Saturday, August 15, 2009

Blanche Kelso Bruce: A Black Republican Before His Time


by Cleo Brown

Blanche Kelso Bruce, who was the first African-American to sit for a full-term as a Senator in the United States Congress. He was also the first African-American to preside over Congress. He died tragically at the age of fifty-seven years old after having been accused of stealing money from The United States’ Treasury. The accusation was an unsettling one for Bruce who was usually used by the society in which he lived as an example to be admired. It is believed, therefore, that the accusation brought on an attack of asthma which caused a heart attack from which Bruce did not recover.
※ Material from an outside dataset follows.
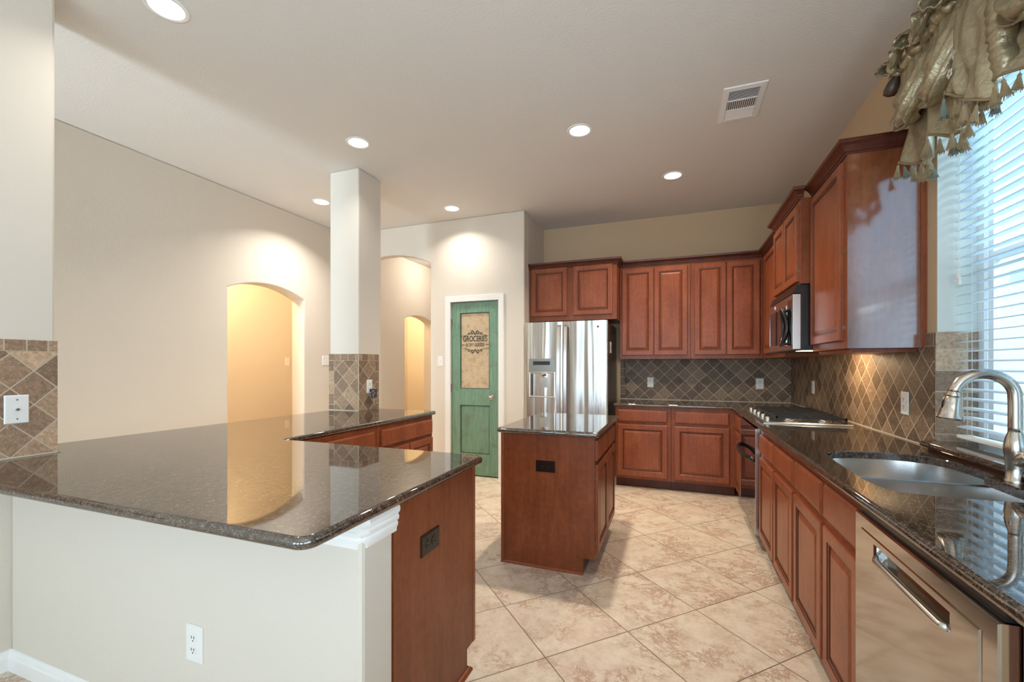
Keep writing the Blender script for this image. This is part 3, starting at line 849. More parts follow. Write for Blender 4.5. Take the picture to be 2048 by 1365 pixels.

Born on March 1st, 1841 in Farmville, Virginia near Prince Edward County, Bruce was born a slave. His mother, named Polly Bruce, was a house slave who became impregnated by her Caucasian owner named Pettis Perkinson. Perkinson was a Virginia Plantation Owner. Although it was not customary for plantation owners to become involved in the lives of their children born to slave mistresses, Perkinson did educate Blanche Kelso using his son’s tutor to do so. He also permitted Blanche to inter-act with his Caucasion son when they were children. Perkinson also took Blanche on trips traveling from Virginia to Mississippi and Missouri where Blanche worked a variety of odd jobs from that of field hand to factory employee. Eventually, his father freed him.

At the age of twenty, Blanche Kelso Bruce tried to enlist in the Union Army. This was when The Civil War began. There were, however, no regiments for African-Americans in 1861. Consequently, his application was declined. Blanche Bruce had, earlier, in 1850 moved to Missouri where he became a Printer’s Apprentice. Now, however, he moved to Ohio where he became a Teacher and where he also attended Oberlin College for two years. By 1864, Bruce had returned to Missouri where he began a school for African-Americans in Hannibal, Missouri.

Bruce had worked, for a brief period of time in 1850, as a Porter on a steamboat on The Mississippi River. Consequently, during the Reconstruction Era, he returned to Mississippi where he became wealthy as a Plantation Owner and as a Cotton Planter. He eventually turned to politics where, representing the Republican Party, he secured a number of positions as a Politician. He served as: “Supervisor of Elections, Tax Assessor, Sheriff, Superintendent of Education and Sergeant at Arms of the State Senate.” He married college educated Josephine Beal Wilson on June 24th, 1878. Their only child, named Roscoe Conkling Bruce, was born in 1879. Roscoe was named after New York Senator Roscoe Conkling who walked down the aisle of the senate chamber with Bruce after Mississippi Senator James Alcorn refused to walk with Bruce when he was to take his oath of office. Bruce sat in the Senate from March 4th, 1875 to March 3rd, 1881. He had been proceeded as an African -American Senator by Hiram Revels, also from Mississippi. Revels, however, did not serve a full-term but did work the remaining months of someone else’s term in office.

Blanche Kelso Bruce was appointed “Register of the Treasury by President James Garfield in 1881; recorder of deeds for the District of Columbia in 1891-1893; and Register of the Treasury again from 1897 until his death in Washington, D. C. on March 17th, 1898.”(Biographical Directory of the United States Congress). According to the personal papers of Civil Right’s Activist Ida B. Wells, Blanche Kelso Bruce, whom Wells liked a great deal, was an opportunist who was always searching for a way into main-stream society; but who was accused of stealing money from The Federal Treasury. Bruce denied the charges. Maintains Wells, a shot was heard to ring out from his study before his “so-called heart attack!” Evidently, Bruce had been cleaning his pistol (he had been a gun collector) when he experienced his fatal heart attack after a serious bout with asthma. The gun, unfortunately, went off. Bruce, however, was eventually exonerated of all of the charges in the theft. According to Wikipedia, Blanche Kelso Bruce is buried at Woodlawn Cemetery in Washington D.C.

Cleo E. Brown is a moderate Republican an educator on staff in New York City, New York. She is also a free lance writer and an Editor at HHR Blog. She holds a Master’s Degree in Contemporary African-American History from The University of California at Davis and has done work on a Ph.D. in Education at The University of San Francisco in San Francisco, California.